We want to determine if $f'(x)$ is always positive, always negative, or changes sign. Let's focus on the expression inside the parenthesis: $x^4 + 2x^3 + 3x^2 + 2x + 1$. We can rewrite it to see if we can recognize a perfect square: $x^4 + 2x^3 + 3x^2 + 2x + 1 = x^2\left(x^2 + 2x + 3 + \frac{2}{x} + \frac{1}{x^2}\right)$ $= x^2\left(\left(x^2 + \frac{1}{x^2}\right) + 2\left(x + \frac{1}{x}\right) + 3\right)$ Let $y = x + \frac{1}{x}$. Then $y^2 = x^2 + 2 + \frac{1}{x^2}$, so $x^2 + \frac{1}{x^2} = y^2 - 2$. Substituting this into the expression, we get $= x^2\left((y^2 - 2) + 2y + 3\right)$ $= x^2(y^2 + 2y + 1)$ $= x^2(y + 1)^2$ Substituting back $y = x + \frac{1}{x}$, we have $= x^2\left(x + \frac{1}{x} + 1\right)^2$ $= x^2\left(\frac{x^2 + x + 1}{x}\right)^2$ $= (x^2 + x + 1)^2$ Therefore, $f'(x) = 10(x^2 + x + 1)^2$.

Now, let's analyze $x^2 + x + 1$. The discriminant is $b^2 - 4ac = 1^2 - 4(1)(1) = -3 < 0$. Since the leading coefficient is positive, $x^2 + x + 1 > 0$ for all real $x$. Thus, $(x^2 + x + 1)^2 > 0$ for all real $x$. Therefore, $f'(x) > 0$ for all real $x$.

3. Determine the Number of Real Roots

Since $f'(x) > 0$ for all $x$, $f(x)$ is strictly increasing.
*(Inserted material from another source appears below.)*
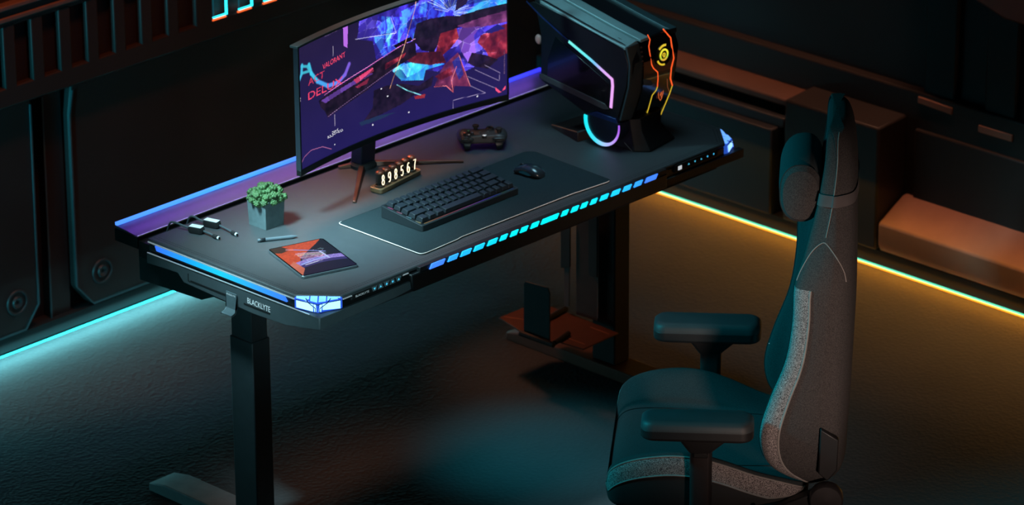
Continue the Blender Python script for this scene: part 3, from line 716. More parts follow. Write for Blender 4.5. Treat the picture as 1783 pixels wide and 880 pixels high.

Also, $f(x)$ is a polynomial of degree 5, which is odd. Therefore, $f(x)$ has at least one real root. Since $f(x)$ is strictly increasing, it can have at most one real root. Thus, $f(x)$ has exactly one real root.

4. Locate the Real Root

We need to find an interval $(a, a+1)$ such that $f(a)$ and $f(a+1)$ have opposite signs. Let's evaluate $f(x)$ at some integer values: $f(0) = 10 > 0$. $f(-1) = 2(-1)^5 + 5(-1)^4 + 10(-1)^3 + 10(-1)^2 + 10(-1) + 10 = -2 + 5 - 10 + 10 - 10 + 10 = 3 > 0$. $f(-2) = 2(-2)^5 + 5(-2)^4 + 10(-2)^3 + 10(-2)^2 + 10(-2) + 10 = -64 + 80 - 80 + 40 - 20 + 10 = -34 < 0$.

Since $f(-2) < 0$ and $f(-1) > 0$, by the Intermediate Value Theorem, there is a root in the interval $(-2, -1)$.

5. Determine the Value of $|a|$

The problem states that all real roots lie in the interval $(a, a+1)$. Since we found the only real root lies in $(-2, -1)$, we have $(a, a+1) = (-2, -1)$. Thus, $a = -2$. Finally, $|a| = |-2| = 2$.

Common Mistakes & Tips

• Algebraic Manipulation: Be very careful with the algebraic manipulations, especially when completing the square or using substitutions. Double-check each step to avoid errors.
• Discriminant: Remember the discriminant test ($b^2-4ac$) to quickly determine if a quadratic is always positive or always negative.
• IVT Application: Make sure you understand the conditions required for the Intermediate Value Theorem to apply (continuity). Polynomials are always continuous.

Summary

We analyzed the given polynomial by finding its derivative and showing that it is always positive, implying the function is strictly increasing. This allowed us to conclude that the polynomial has exactly one real root. Using the Intermediate Value Theorem, we found that the root lies in the interval $(-2, -1)$. Thus, $a=-2$, and $|a|=2$.

Final Answer The final answer is \boxed{2}.